Se domenica sera, prima della partita, nel tunnel di un Olimpico ostile, l’Olimpico sbagliato, i lupi cercheranno con lo sguardo il più lupo di loro, quello sarà uno biondo, tutto barbuto e tatuato, una manica più lunga e una più corta. Maglia numero 16. Guarderanno Francesco Totti e si sentiranno calmi, fiduciosi, sicuri di sè. Guarderanno Daniele De Rossi e si sentiranno smaniosi di andare alla guerra.
Un anno prima, dopo un letale Juventus-Roma, aveva detto: «Chiunque parli di scudetto, fa il male della Roma». Quel chiunque era Zdenek Zeman.
Lo stesso di sempre, ma diviso in due. Straziato. Perché De Rossi soffre di vertigini parossistiche ogni volta che s’immagina lontano da Roma e dalla Roma. Gli è capitato spesso negli ultimi due anni. L’ultima volta no, niente vertigini. Non si è nemmeno immaginato.Settimana di Livorno-Roma, debutto di campionato. Il Manchester United presenta la sua offerta ufficiale, quindici milioni di euro. Avrebbe soprattutto rilevato l’intero ingaggio del giocatore, mal di pancia di molti dirigenti. De Rossi non ci ha pensato un attimo. Aveva già stretto il suo patto d’onore con Garcia, aveva “riconosciuto” compagni e tifosi.
Ma chi è De Rossi, detto DDR, una nazione al di là del calciatore? Un insieme di storie, di tumulti e di vene che scoppiano sotto la stessa pelle. Garcia l’ha inquadrato subito,«Daniele è un affettivo che pensa con il cuore, uno leale, duro e forte in campo». Walter Sabatini rinforza a modo suo il concetto: «Un uomo intelligente, di una sensibilità estrema, che non riesce a farsi scivolare nulla addosso, un groviglio mentale interessantissimo». De Rossi ha una vita interiore complicata. Sempre fosforica. Nel bene e nel male. Non erano i silenzi di Zeman a turbarlo, ma le sue parole. La ferita più sanguinosa? Quando il boemo li raccontò pubblicamente, lui e Osvaldo, come due lavativi e menefreghisti, «che pensano agli affari propri». Dove Osvaldo fu accostato a De Rossi solo per non farlo sembrare l’unico bersaglio. Ma, eccome se lo era. De Rossi ha bisogno di sentirsi amato.

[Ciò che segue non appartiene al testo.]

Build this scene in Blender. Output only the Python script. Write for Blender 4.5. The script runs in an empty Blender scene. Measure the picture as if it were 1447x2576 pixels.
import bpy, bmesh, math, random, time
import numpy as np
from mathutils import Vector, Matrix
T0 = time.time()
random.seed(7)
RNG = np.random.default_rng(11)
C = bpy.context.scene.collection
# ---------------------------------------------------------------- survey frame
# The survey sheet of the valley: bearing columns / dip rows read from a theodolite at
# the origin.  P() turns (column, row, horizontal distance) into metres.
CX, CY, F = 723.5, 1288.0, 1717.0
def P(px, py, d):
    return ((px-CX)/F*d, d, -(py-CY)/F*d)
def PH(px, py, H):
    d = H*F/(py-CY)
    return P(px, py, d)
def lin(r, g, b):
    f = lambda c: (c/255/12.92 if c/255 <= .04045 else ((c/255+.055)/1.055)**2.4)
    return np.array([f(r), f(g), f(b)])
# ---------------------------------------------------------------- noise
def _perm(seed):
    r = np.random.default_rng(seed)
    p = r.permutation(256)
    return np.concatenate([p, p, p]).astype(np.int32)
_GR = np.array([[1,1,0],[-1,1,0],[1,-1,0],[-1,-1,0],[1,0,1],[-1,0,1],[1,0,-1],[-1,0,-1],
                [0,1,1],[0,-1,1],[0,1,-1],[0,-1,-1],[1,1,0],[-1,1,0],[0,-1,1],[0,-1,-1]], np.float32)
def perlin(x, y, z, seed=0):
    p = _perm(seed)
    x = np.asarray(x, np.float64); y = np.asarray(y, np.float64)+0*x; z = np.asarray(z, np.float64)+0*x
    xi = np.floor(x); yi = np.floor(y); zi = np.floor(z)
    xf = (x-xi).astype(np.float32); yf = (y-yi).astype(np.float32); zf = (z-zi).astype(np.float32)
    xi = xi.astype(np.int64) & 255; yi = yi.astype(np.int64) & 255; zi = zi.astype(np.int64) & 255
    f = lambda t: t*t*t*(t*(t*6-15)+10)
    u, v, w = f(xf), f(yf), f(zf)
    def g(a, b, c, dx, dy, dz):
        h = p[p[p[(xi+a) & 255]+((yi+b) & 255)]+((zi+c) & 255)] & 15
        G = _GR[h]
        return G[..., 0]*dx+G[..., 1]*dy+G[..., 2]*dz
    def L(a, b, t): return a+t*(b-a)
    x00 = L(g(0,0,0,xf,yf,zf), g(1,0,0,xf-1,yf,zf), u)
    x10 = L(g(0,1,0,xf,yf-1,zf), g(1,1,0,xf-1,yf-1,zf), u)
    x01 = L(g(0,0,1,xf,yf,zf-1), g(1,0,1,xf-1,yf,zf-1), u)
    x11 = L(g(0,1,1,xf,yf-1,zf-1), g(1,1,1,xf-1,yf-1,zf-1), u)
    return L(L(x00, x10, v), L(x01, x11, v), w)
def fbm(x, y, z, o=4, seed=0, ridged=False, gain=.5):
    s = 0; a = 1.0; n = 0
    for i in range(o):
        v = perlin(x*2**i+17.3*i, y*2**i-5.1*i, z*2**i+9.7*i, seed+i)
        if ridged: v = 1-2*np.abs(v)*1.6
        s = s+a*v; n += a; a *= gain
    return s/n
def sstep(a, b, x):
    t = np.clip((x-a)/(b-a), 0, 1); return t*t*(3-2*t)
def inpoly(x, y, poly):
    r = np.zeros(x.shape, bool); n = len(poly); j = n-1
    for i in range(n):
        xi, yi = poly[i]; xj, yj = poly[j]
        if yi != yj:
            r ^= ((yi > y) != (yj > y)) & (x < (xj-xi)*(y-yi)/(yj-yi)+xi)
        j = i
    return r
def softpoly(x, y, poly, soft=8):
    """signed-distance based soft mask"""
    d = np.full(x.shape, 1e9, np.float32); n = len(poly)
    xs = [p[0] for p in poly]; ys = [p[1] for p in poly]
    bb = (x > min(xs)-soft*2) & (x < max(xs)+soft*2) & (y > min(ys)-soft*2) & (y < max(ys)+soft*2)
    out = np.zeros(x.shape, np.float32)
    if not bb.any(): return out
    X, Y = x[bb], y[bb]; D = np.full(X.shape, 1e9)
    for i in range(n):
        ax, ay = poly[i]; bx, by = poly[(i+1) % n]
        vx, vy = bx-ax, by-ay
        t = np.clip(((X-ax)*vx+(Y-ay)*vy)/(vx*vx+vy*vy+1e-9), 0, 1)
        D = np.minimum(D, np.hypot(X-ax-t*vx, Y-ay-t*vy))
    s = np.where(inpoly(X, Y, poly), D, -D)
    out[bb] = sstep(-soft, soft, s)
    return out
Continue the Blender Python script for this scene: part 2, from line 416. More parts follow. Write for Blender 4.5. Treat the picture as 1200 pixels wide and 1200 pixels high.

Un episodio dal segreto dello spogliatoio. Un’amichevole della tournée americana. Fine partita. Uno dei giovani nuovi arrivati si lascia andare a un apprezzamento su un dribbling sbagliato da De Rossi. Daniele incassa, si fa la doccia, incrocia all’uscita il giovanotto e gli dice una sola frase davanti a tutti: «E tu, quando cominci con la Primavera?». Prima era solo, De Rossi (Totti è un leader di campo, scettico incallito pure lui, uno scettico meno complesso di Daniele, ma oggi è un altro che ci crede, eccome). Oggi si sono aggiunti prima Balza e poi Morgan (De Sanctis). E poi Benatia e Strootman. Chissà che un giorno non si debba andare tutti in pellegrinaggio alla mitica 512 del Visconti Palace a Milano, la stanza avvolta nel fumo. Dove Sabatini ha “chiuso” con Garcia, Benatia e l’agente di Strootman. Dove è nata la nuova Roma.
Dove sia invece rinato De Rossi lo sappiamo. A Trigoria nello sguardo azzurro e onesto di Garcia. Fuori Trigoria, nell’affetto di Gaia e Sara, figlia e compagna, le due donne che l’hanno portato oltre la banlieu della sua Ostia senza spostarlo da Ostia. In attesa della terza, che sta arrivando. De Rossi è tornato a casa. Questo conta. Più romanista che mai, anche e soprattutto quando gioca zoppo con un alluce in fiamme. Domenica sera, comunque vada a finire, ce lo racconterà, una volta di più.